Lorenz Werthmann: Gründer des Caritasverband
Vor sich sehen Sie eine Büste des katholischen Priesters und Sozialpolitikers Lorenz Werthmann (1858–1921), dem Gründer des Deutschen Caritasverbandes.
Lorenz Werthmann, Gründer des Caritasverbandes
Lorenz Werthmann wurde 1858 als Sohn eines Gutsverwalters in Geisenheim geboren. Nach dem Abitur zog es ihn 1881 nach Rom, wo er am Collegium Germanicum Theologie studierte. Dort traf er auf bedeutende Persönlichkeiten wie Papst Leo XIII. und Franz Hitze, die sein soziales Engagement nachhaltig prägten.
Nach seiner Priesterweihe und Promotion in Theologie und Philosophie kehrte Werthmann nach Deutschland zurück. In Limburg diente er zunächst als bischöflicher Sekretär, bevor er als Domkaplan in Frankfurt die Armut und die sozialen Nöte der Menschen in der Großstadt unmittelbar erlebte. Diese Erfahrungen weckten in ihm den festen Willen, Bedürftigen zu helfen. Schon nach kurzer Zeit kehrte er nach Limburg zurück und folgte Bischof Christian Roos nach seiner Wahl zum Erzbischof von Freiburg im Jahr 1886 als Sekretär in die Bischofsstadt. Dort engagierte sich Werthmann als Mitglied im Verein "Arbeiterwohl" und im Vincentiusverein und verfolgte mit Interesse die entstehende Caritasbewegung. Er erkannte die Notwendigkeit, karitative Arbeit zu organisieren und zu professionalisieren, um effektiv helfen zu können. Am 9. November 1897, auf dem zweiten Caritastag in Köln, rief der 39-jährige Theologe zur Gründung des Caritasverbandes auf. Seine Vision war klar: Die Kirche sollte eine aktive Rolle in der sozialen Arbeit spielen und die Fachlichkeit in der sozialen Arbeit gestärkt werden.

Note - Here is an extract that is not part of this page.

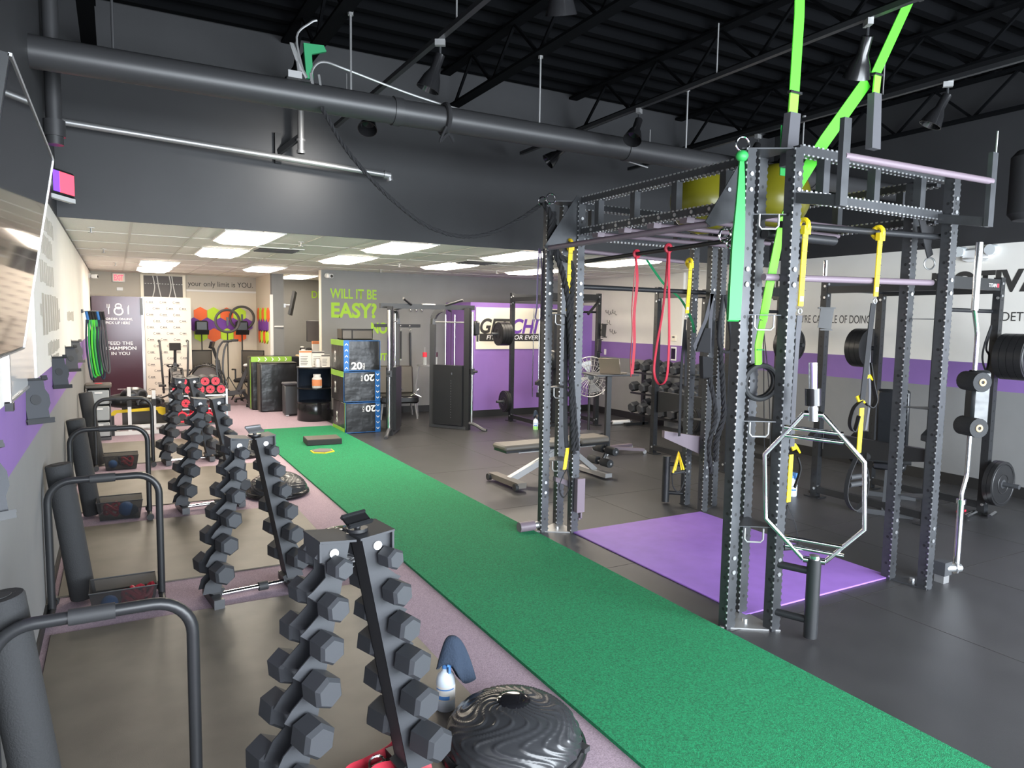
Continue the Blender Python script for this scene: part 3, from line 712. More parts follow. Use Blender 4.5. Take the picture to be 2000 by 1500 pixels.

Während des Ersten Weltkriegs wurde die Not vieler Menschen so groß, dass die Deutsche Bischofskonferenz 1916 die Caritas als den Sozialverband der katholischen Kirche in Deutschland anerkannte.
Doch Werthmanns Engagement hatte auch eine Kehrseite. Werthmann, der sich stark für die Auswandererfürsorge einsetzte, befürwortete den deutschen Kolonialismus, den er als Chance sah, die christliche Mission zu fördern. Während des Krieges formulierte er als Ziel die Vergrößerung des deutschen Kolonialreiches, um die „Segnungen des Christentums“ zu verbreiten. Zudem engagierte sich im „Verein für das Deutschtum im Ausland“. Werthmanns konservative Ansichten und seine Betonung auf die Bewahrung des „Deutschtums“ und des Katholizismus in der Migration führten zu Spannungen mit liberaleren und progressiveren Kräften. Auch noch nach dem Ende der deutschen Kolonialherrschaft 1919 protestierte er lautstark gegen den Verlust der Kolonien und argumentierte, dass die Deutschen ein Recht auf ihre Kolonien hätten.
Trotz dieser Kontroversen bleibt Werthmanns Beitrag zur sozialen Arbeit unbestritten. Seine Visionen leben bis heute weiter und prägen die soziale Landschaft in Deutschland. Heute engagieren sich insgesamt 1,2 Millionen ehren- und hauptamtlich Mitarbeitende in der Caritas.